The US government is set to designate North Korea a state sponsor of terrorism, President Donald Trump announced on Monday 20 November. The country, then under the reign of Kim Jong-Un's father, had been considered a state sponsor of terrorism until 2008 when the designation was rescinded as part of nuclear talks.

The move is part of a "maximum pressure campaign", the president said, adding that the designation would put further pressure on North Korea as it continues it quest to become a nuclear power.

"In addition to threatening the world by nuclear devastation, North Korea has repeatedly supported acts of international terrorism including assassinations on foreign soil," Trump said. The murder of Kim's elder half brother, Kim Jong-Nam, at a Malaysian airport was cited by officials.

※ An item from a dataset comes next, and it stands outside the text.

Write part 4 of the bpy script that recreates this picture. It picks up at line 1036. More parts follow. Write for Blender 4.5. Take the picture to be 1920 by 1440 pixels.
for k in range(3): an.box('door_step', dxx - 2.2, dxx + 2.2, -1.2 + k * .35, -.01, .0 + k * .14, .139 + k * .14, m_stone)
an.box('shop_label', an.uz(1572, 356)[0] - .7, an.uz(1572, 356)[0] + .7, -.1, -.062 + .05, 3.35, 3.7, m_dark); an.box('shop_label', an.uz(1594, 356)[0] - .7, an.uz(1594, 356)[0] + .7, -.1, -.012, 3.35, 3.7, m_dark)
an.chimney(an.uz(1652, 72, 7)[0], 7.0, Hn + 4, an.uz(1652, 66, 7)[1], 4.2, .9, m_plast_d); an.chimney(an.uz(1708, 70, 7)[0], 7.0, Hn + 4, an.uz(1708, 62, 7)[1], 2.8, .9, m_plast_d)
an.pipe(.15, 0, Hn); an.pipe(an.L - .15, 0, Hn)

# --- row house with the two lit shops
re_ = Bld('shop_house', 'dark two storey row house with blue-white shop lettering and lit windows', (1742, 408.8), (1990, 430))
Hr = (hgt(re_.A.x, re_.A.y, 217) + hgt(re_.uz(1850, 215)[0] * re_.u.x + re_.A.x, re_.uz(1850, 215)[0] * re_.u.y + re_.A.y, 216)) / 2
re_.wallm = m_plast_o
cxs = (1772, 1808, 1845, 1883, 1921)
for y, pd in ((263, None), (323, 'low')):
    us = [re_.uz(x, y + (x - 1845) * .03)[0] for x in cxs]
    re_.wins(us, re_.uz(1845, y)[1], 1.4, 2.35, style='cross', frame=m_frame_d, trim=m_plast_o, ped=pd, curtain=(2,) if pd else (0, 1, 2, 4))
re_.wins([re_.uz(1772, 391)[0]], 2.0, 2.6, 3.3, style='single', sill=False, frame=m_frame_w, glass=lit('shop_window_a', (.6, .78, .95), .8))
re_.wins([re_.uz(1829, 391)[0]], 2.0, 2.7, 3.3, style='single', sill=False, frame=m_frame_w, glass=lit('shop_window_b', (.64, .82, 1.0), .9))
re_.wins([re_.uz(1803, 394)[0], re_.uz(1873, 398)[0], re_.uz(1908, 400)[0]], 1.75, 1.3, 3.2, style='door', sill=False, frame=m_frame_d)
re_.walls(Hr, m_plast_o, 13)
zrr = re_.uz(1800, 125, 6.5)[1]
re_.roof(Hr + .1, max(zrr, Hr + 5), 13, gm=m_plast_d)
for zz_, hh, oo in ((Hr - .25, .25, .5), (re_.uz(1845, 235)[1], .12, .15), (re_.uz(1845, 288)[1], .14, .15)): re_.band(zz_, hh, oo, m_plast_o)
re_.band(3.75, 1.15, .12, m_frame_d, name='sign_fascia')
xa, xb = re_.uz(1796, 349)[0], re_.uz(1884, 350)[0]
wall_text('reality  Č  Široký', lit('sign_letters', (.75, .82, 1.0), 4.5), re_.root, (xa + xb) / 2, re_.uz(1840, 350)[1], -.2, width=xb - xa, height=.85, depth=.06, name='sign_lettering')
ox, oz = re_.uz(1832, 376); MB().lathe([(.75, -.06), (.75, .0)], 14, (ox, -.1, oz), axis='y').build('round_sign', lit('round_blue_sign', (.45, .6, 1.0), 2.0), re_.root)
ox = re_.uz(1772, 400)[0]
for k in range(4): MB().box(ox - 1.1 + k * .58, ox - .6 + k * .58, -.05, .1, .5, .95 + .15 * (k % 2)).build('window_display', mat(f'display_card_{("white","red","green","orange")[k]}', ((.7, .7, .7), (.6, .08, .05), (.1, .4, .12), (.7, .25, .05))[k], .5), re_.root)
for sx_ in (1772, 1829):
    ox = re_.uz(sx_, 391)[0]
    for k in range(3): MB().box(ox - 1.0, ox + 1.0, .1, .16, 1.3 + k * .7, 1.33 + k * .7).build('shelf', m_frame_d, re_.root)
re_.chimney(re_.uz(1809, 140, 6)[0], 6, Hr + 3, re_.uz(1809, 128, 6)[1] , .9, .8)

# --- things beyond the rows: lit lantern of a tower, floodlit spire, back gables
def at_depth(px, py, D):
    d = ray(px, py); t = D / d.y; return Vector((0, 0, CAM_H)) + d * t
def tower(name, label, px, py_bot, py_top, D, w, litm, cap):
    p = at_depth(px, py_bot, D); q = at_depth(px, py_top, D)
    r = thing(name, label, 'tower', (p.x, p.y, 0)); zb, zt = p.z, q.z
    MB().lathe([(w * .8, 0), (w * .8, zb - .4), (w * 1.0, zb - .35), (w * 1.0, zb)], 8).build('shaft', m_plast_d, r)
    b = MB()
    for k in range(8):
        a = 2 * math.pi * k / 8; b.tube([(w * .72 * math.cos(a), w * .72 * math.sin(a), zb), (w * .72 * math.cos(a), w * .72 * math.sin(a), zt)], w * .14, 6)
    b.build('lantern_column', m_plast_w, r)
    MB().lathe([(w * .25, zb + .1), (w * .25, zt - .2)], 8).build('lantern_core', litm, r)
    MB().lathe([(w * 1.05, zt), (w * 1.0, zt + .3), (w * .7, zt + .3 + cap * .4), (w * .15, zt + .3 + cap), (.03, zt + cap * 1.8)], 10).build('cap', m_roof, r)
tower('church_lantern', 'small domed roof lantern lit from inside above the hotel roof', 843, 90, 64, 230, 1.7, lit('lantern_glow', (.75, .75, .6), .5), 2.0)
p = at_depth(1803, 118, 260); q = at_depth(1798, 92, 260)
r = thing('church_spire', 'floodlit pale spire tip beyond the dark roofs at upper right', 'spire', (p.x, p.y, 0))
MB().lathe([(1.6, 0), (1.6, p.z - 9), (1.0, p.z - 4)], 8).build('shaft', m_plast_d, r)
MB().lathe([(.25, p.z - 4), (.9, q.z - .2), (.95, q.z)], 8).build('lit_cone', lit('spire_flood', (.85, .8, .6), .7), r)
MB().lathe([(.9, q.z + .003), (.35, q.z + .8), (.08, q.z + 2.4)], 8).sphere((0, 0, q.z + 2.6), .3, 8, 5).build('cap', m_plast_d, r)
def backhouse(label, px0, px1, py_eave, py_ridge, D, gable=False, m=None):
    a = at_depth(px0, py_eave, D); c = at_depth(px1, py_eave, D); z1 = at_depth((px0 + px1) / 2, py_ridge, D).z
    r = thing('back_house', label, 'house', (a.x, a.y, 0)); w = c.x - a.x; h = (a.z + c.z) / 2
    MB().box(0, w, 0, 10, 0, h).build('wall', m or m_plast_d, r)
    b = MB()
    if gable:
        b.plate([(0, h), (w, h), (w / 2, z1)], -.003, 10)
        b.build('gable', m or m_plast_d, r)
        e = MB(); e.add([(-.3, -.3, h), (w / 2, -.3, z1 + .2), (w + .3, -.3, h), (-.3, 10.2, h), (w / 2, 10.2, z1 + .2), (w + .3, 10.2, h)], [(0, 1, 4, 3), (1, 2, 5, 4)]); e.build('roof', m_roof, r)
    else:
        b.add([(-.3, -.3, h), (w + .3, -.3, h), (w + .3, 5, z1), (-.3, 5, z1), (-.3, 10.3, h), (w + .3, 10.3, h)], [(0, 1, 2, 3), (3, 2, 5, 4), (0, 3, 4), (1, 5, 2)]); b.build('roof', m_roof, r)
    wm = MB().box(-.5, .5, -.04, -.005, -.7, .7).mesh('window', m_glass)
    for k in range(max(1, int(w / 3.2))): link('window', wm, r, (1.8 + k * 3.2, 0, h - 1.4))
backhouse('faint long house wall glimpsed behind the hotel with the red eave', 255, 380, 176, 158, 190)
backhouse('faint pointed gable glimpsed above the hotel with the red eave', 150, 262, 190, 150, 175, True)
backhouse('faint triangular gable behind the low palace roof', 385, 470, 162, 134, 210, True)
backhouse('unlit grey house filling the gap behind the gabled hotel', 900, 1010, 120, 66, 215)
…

Some in the state department were uncertain whether the country fits the criteria for terrorism, according to the Associated Press, with disagreement over whether the treatment of American student Otto Warmbier, who died shortly after his return to the United States, constituted terrorism.

Tensions have heightened on the Korean penisular in recent months as Kim Jong-Un continues nuclear and bassalistic missiles tests with the purported aim of developing a nuclear warhead that could reach the continental US.

The dispute has even veered into the personal with Trump surprising many with a tweet calling the North Korean dictator "short and fat". "Why would Kim Jong-un insult me by calling me "old," when I would NEVER call him 'short and fat?' Oh well, I try so hard to be his friend - and maybe someday that will happen!" the US President wrote.

Earlier in November, a high level North Korean defector, Thae Yong-ho, argued that Kim was set on gaining a nuclear deterrent and instead emphasised non-military action that the country could take against the regime, including further acting to disseminate information into the closed state. "It is increasingly possible to think about civilian uprising in North Korea," Thae argued during a hearing at the House of Representatives.

Arkansas senator Tom Cotton said in a statement that he strongly supported the move: "There's no doubt the Kim regime thrives off spreading mayhem around the globe, and today's decision is another step in the Administration's effort to bring the greatest pressure to bear on the Kim regime.

"Now the rest of the world should follow our lead, and fully isolate the North Korean regime. Better to address this threat now than to let it grow any further."